Por primera vez

Juan Carlos Aguiar

Confieso que tengo una extraña atracción por la realeza británica. Hacia la reina, los príncipes y los duques, pero mucho más hacia sus tradiciones ancestrales. Me gusta leer sobre la nobleza, pero especialmente sobre los protocolos reales.
PUBLICIDAD

No me he perdido un solo episodio de The Crown, la serie producida para Netflix, en la que cuentan la vida de Isabel II, reina de Inglaterra, desde antes de su ascensión al trono cuando todavía vivía su padre el rey Jorge VI. Incluso, recuerdo que Diana de Gales, la Princesa del Pueblo, murió un 31 de agosto hace casi 24 años, día de mi cumpleaños, lo que siempre he visto como una extraña coincidencia. 

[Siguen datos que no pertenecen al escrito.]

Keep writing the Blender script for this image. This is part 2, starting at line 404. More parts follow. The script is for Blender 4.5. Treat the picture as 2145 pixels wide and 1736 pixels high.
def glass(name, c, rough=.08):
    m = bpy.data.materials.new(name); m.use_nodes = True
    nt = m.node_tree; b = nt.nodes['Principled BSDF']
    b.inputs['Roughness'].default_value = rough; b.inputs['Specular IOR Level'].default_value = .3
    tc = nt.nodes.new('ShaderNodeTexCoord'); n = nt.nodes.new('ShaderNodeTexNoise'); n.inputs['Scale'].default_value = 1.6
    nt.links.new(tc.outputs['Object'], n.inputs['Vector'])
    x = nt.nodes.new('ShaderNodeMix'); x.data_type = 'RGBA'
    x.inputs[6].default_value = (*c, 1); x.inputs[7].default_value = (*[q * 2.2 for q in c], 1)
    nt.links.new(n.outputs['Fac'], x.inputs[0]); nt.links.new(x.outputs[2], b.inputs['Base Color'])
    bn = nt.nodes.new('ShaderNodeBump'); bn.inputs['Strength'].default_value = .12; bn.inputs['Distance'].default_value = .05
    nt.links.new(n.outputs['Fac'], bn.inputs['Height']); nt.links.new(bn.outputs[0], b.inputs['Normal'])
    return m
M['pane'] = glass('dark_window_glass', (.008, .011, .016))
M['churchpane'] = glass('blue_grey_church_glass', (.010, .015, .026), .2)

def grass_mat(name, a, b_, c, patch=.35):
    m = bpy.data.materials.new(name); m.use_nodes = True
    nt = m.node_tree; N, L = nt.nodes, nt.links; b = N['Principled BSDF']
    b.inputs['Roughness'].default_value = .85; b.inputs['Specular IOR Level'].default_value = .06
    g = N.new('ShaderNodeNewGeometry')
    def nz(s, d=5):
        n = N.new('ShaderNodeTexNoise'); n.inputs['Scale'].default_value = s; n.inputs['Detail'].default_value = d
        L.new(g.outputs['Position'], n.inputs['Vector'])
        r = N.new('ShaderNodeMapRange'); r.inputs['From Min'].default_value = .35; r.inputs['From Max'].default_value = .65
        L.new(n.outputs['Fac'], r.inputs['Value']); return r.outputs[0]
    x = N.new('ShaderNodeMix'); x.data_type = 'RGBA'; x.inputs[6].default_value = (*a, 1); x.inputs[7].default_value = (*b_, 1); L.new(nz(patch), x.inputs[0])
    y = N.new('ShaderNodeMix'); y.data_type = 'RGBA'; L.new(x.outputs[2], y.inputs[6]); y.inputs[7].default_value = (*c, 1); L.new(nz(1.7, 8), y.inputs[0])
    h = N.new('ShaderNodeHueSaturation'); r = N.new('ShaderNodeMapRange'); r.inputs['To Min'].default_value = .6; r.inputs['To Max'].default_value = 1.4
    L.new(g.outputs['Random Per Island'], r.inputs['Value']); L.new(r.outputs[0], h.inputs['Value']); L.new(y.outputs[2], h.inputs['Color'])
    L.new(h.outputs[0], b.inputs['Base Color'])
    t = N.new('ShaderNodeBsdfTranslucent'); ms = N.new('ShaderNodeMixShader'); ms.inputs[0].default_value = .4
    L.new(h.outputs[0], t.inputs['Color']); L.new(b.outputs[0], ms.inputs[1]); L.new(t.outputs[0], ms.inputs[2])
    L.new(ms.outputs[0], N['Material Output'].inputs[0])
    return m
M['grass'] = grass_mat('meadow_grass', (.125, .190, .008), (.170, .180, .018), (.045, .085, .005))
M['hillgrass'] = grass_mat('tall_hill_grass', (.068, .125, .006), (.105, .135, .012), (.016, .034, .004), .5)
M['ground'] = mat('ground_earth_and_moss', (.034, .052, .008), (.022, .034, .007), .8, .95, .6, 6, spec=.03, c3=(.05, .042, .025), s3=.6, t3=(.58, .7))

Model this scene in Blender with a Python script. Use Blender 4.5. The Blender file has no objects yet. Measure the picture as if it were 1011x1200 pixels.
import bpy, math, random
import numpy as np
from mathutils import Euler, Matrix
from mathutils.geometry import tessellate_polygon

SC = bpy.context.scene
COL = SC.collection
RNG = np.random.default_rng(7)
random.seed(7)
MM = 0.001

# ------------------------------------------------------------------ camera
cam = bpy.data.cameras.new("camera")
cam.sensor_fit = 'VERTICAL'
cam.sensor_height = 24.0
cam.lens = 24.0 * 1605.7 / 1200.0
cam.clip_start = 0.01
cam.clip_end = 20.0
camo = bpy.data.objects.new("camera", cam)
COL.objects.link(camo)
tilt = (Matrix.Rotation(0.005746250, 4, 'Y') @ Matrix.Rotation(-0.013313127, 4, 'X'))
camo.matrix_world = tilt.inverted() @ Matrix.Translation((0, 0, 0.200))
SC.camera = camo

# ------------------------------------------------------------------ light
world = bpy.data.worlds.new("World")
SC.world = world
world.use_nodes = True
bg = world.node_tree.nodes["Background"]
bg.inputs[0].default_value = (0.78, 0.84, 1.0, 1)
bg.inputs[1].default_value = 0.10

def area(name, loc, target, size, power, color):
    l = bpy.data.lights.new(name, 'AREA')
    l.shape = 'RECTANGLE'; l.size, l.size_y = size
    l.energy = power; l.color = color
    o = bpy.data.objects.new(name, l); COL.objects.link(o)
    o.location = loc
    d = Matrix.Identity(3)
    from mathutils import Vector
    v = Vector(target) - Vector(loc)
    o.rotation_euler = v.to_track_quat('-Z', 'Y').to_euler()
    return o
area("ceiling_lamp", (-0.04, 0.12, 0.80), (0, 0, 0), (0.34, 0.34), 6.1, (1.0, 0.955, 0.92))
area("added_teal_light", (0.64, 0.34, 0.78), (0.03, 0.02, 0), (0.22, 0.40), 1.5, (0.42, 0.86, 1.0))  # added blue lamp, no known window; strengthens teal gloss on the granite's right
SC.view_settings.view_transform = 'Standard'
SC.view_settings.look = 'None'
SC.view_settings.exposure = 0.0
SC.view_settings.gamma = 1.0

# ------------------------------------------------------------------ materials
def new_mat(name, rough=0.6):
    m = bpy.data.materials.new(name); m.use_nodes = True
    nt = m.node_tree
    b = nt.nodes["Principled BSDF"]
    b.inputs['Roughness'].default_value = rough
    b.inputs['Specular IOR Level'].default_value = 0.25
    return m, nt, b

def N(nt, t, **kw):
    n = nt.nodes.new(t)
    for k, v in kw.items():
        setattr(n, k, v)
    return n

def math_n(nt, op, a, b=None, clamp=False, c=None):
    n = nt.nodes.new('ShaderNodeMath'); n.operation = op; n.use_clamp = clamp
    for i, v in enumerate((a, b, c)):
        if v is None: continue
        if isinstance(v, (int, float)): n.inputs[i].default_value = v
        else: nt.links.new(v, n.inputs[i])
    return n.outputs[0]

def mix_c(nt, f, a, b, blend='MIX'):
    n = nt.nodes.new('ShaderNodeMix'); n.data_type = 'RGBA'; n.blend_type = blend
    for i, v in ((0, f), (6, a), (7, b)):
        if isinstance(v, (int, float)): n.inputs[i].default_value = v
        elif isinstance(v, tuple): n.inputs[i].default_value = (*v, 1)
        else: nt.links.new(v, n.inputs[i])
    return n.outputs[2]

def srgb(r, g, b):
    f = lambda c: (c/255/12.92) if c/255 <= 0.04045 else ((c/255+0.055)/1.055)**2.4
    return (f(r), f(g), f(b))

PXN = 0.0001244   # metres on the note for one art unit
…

El protocolo real, bajo el cual funciona la Casa Windsor, regentado por la familia Mountbatten-Windsor, estipula cosas que suenan increíblemente absurdas para el resto de los mortales, pero que hacen de este un mundo fascinante. Por ejemplo, los integrantes de la casa real siempre viajan con un traje negro en su maleta, para vestir adecuadamente en caso de fallecimiento de un familiar; nadie le extiende la mano a Isabel II si ella no lo hace primero; nadie come después de que la reina ha terminado; mientras ella esté de pie todos a su alrededor están parados; nadie se puede comprometer en matrimonio sin su aprobación; y una larga lista de normas de estricto cumplimiento. 

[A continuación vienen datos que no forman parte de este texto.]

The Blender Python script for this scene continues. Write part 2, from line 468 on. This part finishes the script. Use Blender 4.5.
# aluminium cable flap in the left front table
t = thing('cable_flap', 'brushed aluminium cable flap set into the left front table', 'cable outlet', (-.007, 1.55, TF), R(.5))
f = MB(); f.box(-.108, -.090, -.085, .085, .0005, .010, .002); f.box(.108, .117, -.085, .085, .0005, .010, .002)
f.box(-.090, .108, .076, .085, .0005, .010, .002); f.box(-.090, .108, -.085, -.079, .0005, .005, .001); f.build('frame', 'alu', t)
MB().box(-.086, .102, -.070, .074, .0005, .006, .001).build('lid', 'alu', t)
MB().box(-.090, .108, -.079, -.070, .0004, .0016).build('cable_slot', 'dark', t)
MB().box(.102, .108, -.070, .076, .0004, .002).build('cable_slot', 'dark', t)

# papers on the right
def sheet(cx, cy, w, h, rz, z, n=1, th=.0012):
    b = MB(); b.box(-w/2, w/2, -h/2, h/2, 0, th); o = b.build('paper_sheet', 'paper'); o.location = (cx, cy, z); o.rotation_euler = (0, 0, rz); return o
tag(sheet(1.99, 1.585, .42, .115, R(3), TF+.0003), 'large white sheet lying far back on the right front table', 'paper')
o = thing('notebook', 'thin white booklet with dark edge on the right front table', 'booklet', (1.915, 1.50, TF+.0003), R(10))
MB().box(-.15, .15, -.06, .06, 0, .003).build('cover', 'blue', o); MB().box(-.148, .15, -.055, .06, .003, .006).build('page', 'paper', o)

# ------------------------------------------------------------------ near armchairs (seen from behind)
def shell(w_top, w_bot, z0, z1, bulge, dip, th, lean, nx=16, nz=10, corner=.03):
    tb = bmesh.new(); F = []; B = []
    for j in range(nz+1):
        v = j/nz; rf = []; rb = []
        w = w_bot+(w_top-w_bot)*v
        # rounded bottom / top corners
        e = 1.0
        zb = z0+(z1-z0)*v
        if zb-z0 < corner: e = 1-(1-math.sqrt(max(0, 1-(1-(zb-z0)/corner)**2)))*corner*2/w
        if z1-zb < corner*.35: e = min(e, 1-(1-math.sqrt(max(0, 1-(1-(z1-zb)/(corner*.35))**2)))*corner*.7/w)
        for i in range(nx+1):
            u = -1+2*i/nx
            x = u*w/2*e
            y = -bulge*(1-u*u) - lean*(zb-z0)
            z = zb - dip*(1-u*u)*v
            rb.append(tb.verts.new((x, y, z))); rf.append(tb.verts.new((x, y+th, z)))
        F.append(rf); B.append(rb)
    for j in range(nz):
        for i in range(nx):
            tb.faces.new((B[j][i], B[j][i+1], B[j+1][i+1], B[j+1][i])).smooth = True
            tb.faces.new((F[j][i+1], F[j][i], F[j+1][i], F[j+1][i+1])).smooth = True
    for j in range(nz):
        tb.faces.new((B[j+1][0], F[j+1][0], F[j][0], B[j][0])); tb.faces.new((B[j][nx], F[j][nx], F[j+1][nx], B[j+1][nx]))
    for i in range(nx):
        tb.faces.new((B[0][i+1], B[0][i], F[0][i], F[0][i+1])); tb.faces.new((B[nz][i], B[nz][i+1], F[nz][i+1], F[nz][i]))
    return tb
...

Dicen que detrás de todo gran hombre siempre hay una mujer, pero esto no es del todo cierto en una de las familias más públicas y enigmáticas del planeta. De todas las reglas siempre me llamó poderosamente la atención una, que cumplió cabalmente Felipe de Edimburgo, quien falleció hace pocos días a los 99 años. El príncipe consorte de Isabel II, su leal esposo, caminó durante más de 73 años dos pasos detrás de su reina. Lo hizo sin asomos de grandeza, sin hacerle sombra a la mujer que juró servir desde el día en que adquirió la nacionalidad británica para casarse con ella. Y no es que lo hubiera necesitado. Felipe nació con sangre real y derechos propios sobre una corona, que luego se desvaneció en la historia y en la transición de las naciones. Él, llegó al mundo siendo el príncipe Felipe de Grecia y Dinamarca. 

Aunque por décadas lo llamaron duque de Edimburgo, también fue conde de Merioneth y barón de Greenwich. A pesar de tantos títulos nobiliarios, Felipe fue tan humano que le adjudicaron varios romances a lo largo de su vida y se le conocieron unas muy sonadas equivocaciones, pero jamás dejó traslucir alguna duda sobre el papel de reparto que jugó en la historia de una mujer que es protagonista en la vida de Inglaterra, Canadá, Nueva Zelanda y varias naciones más. 

Desde que conocí el protocolo que cumplía Felipe de caminar dos pasos atrás de su reina, lo admiré por su devoción a una mujer, por el cumplimiento total de las tradiciones y por la lealtad a sus principios. Con la partida de Felipe de Edimburgo comienza el ocaso de una era que permitió que Isabel II haya sido la reina más longeva de la Mancomunidad Británica de Naciones, hasta celebrar su Jubileo de Platino cuando cumplió 70 años como jefe de Estado. Isabel II ha sido, desde siempre, el conector simbólico del poderío británico. Hace pocas horas, como no ocurría hace más de 73 años, la Reina Isabel no caminó delante de Felipe. Ayer, por primera vez en décadas, ella fue detrás de él, escoltando su féretro real y despidiendo al hombre que le sirvió de forma incondicional y fiel. Ayer, por primera vez una lágrima suya rodó en público. Pero él, ya se había ido de este mundo de reyes y plebeyos.